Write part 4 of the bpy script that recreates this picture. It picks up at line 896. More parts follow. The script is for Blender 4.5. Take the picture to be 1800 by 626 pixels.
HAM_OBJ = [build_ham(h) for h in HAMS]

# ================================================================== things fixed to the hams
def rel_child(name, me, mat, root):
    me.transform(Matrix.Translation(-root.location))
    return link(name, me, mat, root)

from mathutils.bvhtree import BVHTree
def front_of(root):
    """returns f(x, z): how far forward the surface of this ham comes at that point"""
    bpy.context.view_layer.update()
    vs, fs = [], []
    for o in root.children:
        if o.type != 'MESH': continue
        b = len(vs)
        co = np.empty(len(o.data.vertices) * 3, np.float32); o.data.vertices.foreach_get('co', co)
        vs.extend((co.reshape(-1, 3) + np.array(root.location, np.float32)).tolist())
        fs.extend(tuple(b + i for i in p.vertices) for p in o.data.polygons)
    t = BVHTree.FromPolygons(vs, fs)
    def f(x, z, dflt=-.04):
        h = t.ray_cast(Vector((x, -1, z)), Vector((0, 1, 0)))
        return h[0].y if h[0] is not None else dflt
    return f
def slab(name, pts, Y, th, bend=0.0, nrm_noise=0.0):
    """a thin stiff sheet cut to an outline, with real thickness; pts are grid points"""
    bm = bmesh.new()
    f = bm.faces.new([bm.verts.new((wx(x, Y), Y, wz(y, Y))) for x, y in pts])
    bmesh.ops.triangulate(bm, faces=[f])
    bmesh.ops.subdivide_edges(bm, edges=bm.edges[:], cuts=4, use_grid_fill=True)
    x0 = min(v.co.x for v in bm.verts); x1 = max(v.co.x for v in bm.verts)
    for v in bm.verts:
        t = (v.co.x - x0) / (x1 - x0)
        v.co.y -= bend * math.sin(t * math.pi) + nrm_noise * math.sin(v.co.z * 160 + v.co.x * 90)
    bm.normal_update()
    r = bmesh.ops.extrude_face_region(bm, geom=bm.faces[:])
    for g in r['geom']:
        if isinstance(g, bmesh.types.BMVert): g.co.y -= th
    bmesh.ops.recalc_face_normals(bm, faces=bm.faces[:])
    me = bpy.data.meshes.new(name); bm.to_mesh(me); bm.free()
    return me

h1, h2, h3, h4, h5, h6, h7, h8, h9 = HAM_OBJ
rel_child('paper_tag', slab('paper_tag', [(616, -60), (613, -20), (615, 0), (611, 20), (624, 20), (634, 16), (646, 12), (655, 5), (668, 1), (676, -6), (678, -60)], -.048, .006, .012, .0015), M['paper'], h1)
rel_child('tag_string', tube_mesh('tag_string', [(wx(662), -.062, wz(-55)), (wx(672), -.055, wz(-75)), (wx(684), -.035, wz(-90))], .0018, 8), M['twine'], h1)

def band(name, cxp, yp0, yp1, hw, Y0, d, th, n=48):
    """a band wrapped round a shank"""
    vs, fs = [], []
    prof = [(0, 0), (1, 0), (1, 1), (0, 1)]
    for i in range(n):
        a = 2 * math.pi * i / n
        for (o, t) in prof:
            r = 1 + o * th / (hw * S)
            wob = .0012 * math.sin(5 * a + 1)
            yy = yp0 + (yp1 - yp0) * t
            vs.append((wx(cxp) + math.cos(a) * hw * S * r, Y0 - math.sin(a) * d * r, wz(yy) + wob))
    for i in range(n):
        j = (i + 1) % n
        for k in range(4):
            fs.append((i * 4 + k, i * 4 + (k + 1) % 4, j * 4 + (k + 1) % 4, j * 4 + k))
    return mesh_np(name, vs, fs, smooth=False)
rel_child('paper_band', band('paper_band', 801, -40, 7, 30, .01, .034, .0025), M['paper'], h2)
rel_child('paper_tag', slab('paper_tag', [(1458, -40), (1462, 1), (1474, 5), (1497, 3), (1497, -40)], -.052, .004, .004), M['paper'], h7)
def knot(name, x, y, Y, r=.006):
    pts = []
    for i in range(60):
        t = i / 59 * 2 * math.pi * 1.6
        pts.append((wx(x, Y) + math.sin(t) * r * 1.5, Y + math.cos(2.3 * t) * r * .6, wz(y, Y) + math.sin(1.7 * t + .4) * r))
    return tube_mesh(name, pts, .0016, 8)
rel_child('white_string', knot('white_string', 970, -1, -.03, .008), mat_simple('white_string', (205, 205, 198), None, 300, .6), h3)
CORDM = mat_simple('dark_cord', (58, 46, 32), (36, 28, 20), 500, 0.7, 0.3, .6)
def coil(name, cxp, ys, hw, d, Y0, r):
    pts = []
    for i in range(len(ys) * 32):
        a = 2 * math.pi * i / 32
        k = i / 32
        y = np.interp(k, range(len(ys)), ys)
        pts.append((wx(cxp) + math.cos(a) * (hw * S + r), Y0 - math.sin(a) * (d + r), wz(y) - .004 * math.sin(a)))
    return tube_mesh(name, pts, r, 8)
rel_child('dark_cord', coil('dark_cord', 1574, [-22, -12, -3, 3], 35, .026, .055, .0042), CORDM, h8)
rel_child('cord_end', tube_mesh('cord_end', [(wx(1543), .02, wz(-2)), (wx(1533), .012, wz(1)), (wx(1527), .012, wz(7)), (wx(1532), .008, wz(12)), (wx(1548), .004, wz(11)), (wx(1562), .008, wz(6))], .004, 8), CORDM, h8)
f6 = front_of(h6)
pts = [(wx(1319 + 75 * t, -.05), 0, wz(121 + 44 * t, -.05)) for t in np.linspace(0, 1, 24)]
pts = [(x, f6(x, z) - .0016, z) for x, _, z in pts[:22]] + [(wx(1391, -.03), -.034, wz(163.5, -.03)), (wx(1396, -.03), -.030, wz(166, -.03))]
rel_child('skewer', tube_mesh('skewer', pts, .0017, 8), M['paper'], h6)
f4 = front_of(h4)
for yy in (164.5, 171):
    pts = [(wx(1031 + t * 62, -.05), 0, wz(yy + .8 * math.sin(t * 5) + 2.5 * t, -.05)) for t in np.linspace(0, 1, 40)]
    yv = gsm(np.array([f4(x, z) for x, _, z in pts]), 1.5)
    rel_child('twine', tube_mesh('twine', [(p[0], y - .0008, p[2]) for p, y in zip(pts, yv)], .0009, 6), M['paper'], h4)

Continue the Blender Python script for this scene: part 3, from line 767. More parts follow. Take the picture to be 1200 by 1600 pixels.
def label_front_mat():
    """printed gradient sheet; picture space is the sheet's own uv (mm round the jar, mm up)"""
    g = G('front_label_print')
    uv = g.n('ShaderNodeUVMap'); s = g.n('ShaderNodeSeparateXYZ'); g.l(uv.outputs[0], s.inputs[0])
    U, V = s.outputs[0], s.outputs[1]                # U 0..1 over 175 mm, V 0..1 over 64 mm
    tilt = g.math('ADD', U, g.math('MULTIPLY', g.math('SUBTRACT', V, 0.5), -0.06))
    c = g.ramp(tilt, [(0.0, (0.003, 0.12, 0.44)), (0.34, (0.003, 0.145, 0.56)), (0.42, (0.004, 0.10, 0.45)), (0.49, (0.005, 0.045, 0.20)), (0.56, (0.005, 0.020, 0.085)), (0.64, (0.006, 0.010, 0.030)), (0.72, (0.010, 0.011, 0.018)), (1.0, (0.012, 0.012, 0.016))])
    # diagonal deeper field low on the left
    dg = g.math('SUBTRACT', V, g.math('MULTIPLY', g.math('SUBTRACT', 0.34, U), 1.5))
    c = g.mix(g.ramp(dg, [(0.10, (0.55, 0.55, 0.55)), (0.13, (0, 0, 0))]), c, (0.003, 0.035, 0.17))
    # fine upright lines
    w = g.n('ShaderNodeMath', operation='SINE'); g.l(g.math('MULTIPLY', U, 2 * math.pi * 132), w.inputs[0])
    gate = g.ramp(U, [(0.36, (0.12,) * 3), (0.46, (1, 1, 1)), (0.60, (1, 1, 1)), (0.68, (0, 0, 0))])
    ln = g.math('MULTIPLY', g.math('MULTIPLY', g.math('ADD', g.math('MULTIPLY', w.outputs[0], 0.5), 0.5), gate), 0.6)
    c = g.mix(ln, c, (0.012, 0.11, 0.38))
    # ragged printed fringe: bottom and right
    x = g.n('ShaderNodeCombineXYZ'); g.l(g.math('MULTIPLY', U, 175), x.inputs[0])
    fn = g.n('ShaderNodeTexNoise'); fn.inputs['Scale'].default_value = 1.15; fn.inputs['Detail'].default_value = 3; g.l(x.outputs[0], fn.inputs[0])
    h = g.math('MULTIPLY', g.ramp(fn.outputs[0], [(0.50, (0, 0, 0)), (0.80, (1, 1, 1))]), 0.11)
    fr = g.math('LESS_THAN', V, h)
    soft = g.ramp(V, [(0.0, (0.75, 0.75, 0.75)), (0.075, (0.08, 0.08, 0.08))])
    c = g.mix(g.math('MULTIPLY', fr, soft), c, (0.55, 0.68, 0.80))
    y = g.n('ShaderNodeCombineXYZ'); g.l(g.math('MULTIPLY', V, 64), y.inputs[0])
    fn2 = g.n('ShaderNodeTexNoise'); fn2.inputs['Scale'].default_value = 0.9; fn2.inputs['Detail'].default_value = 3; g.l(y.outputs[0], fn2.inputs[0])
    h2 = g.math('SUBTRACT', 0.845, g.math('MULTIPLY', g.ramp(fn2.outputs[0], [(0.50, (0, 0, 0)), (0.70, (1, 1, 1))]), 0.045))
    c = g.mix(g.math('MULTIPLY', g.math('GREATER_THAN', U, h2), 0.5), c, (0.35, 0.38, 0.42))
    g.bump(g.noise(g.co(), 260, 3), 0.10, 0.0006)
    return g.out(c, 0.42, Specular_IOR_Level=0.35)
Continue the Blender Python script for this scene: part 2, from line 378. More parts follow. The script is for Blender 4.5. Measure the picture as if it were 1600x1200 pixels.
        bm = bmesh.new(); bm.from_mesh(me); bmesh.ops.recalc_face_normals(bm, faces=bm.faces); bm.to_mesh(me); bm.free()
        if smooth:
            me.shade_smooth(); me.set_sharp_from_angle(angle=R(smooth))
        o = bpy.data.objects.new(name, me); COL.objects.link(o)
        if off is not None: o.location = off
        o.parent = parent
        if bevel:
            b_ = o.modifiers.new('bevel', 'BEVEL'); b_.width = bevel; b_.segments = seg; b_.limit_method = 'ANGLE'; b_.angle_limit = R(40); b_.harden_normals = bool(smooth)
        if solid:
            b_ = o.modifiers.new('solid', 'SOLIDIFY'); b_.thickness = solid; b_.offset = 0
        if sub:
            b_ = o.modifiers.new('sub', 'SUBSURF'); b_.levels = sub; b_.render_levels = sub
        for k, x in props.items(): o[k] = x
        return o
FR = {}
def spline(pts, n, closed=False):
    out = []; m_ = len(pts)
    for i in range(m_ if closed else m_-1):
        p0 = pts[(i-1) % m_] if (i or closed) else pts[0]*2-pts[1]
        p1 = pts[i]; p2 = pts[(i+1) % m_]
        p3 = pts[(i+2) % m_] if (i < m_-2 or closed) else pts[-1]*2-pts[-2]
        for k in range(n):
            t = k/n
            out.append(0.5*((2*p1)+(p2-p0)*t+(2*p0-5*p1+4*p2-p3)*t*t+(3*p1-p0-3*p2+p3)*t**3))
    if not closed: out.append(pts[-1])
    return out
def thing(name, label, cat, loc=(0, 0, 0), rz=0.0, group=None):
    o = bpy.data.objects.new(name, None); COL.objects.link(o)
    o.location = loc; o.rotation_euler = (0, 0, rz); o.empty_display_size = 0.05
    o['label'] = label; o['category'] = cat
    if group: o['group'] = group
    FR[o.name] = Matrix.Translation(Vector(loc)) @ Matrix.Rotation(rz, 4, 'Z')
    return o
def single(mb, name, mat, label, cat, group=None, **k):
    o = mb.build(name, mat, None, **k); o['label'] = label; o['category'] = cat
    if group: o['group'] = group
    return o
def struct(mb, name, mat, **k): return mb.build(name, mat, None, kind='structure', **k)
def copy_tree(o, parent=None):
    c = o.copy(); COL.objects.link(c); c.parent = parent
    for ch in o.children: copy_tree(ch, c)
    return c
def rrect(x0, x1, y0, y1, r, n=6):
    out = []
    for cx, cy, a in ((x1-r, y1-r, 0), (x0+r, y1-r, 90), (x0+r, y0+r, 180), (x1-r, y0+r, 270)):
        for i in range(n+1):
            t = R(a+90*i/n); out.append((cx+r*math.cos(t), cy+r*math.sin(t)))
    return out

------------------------

**Short task:** The answer should consist of the lines from the first line of the entries through the line with "return link(name, me, mat, root)", copied exactly.

**Solved exercise:**
Write part 4 of the bpy script that recreates this picture. It picks up at line 896. More parts follow. The script is for Blender 4.5. Take the picture to be 1800 by 626 pixels.
HAM_OBJ = [build_ham(h) for h in HAMS]

# ================================================================== things fixed to the hams
def rel_child(name, me, mat, root):
    me.transform(Matrix.Translation(-root.location))
    return link(name, me, mat, root)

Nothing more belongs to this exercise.